Built-in Browser
Codewick includes a Chromium-based browser directly in the workspace so you can preview your app without switching windows. It auto-refreshes on every change, supports element selection for AI instructions, and manages local dev servers for you.
Browser Panel
Section titled “Browser Panel”The browser lives in the right panel of the workspace, starting at 360px wide by default. It behaves like a standard browser with a few additions tailored to the Codewick workflow.
Browser Header
Section titled “Browser Header”The header bar includes:
- Back / Forward navigation buttons.
- URL bar showing the current address (editable).
- Refresh button for manual reload.
- Expand toggle to open the browser as a full window overlay.
Auto-Refresh
Section titled “Auto-Refresh”The browser automatically refreshes when:
- A file is saved in the editor.
- The AI applies a code change.
A brief amber border flash confirms the refresh occurred, so you always know when the preview is up to date.
Element Selection Modes
Section titled “Element Selection Modes”Codewick’s browser goes beyond passive preview. Three selection modes let you point at UI elements and feed them directly into the AI conversation.
1. Highlight Mode
Section titled “1. Highlight Mode”Hover over any element to see it highlighted. Click to capture it.
- The element’s CSS selector and text content are extracted.
- A reference chip is automatically inserted into the chat input.
- Type your instruction (e.g., “make this heading larger”) and send.

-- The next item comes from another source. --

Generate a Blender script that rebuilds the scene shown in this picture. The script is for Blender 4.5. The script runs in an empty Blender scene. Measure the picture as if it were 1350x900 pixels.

This is the fastest way to tell the AI exactly which part of the page you want changed.
2. Bounding Box Mode
Section titled “2. Bounding Box Mode”Click an element to place a persistent amber bounding box around it. A floating toolbar appears with four actions:
| Action | Description |
|---|---|
| Edit | Opens the element’s source file in the editor at the relevant line. |
| Move | Starts a drag interaction to reposition the element. |
| Delete | Removes the element from the DOM (and proposes the code change). |
| Ask AI | Sends the element reference to chat so you can describe what to change. |
The bounding box stays visible until you dismiss it, making it useful for multi-step adjustments to a single element.
3. Screenshot Selection
Section titled “3. Screenshot Selection”Drag a rectangle over any region of the browser viewport:
- The selected area is captured as an image.
- The image is attached to the chat input along with the HTML context of the visible elements.
- You can annotate your instruction (“move this section above the hero image”) and the AI receives both the visual and structural context.
Local Dev Server
Section titled “Local Dev Server”Codewick automatically starts a local development server for your project so the browser has something to display.
Auto-Start
Section titled “Auto-Start”When you open a project, Codewick detects the framework and starts the appropriate dev server:
- Node.js is bundled with Codewick, so projects using npm/yarn/pnpm work out of the box.
- Common frameworks (Next.js, Vite, Create React App, etc.) are detected automatically.
- The server output is available in a dedicated Server Log tab in the terminal.
Port Management
Section titled “Port Management”Codewick auto-assigns an available port for your dev server. If the default port is occupied, it increments until it finds an open one. The browser URL bar updates to reflect the assigned port.
Expanding the Browser
Section titled “Expanding the Browser”Click the expand toggle in the browser header to open the preview as a full-window overlay. This is useful for:
- Testing responsive layouts at larger viewport sizes.
- Reviewing complex pages that need more screen space.
- Presenting your work without the editor and chat panels visible.
Click the toggle again or press Esc to return to the standard panel layout.
Keyboard Shortcuts
Section titled “Keyboard Shortcuts”| Action | Shortcut |
|---|---|
| Toggle browser panel | ⌘ + B |
| Refresh browser | ⌘ + R (when browser is focused) |
| Toggle element highlight mode | Click selection icon in browser header |
How It Connects to Chat
Section titled “How It Connects to Chat”The browser and chat form a feedback loop:
- Preview your app in the browser.
- Spot something to change — click it (highlight mode) or screenshot it.
- The reference appears in the chat input.
- Describe the change and send.
- The AI applies the edit, the browser refreshes, and you see the result immediately.
This cycle of see, point, describe, review removes friction from frontend development and makes visual iteration fast.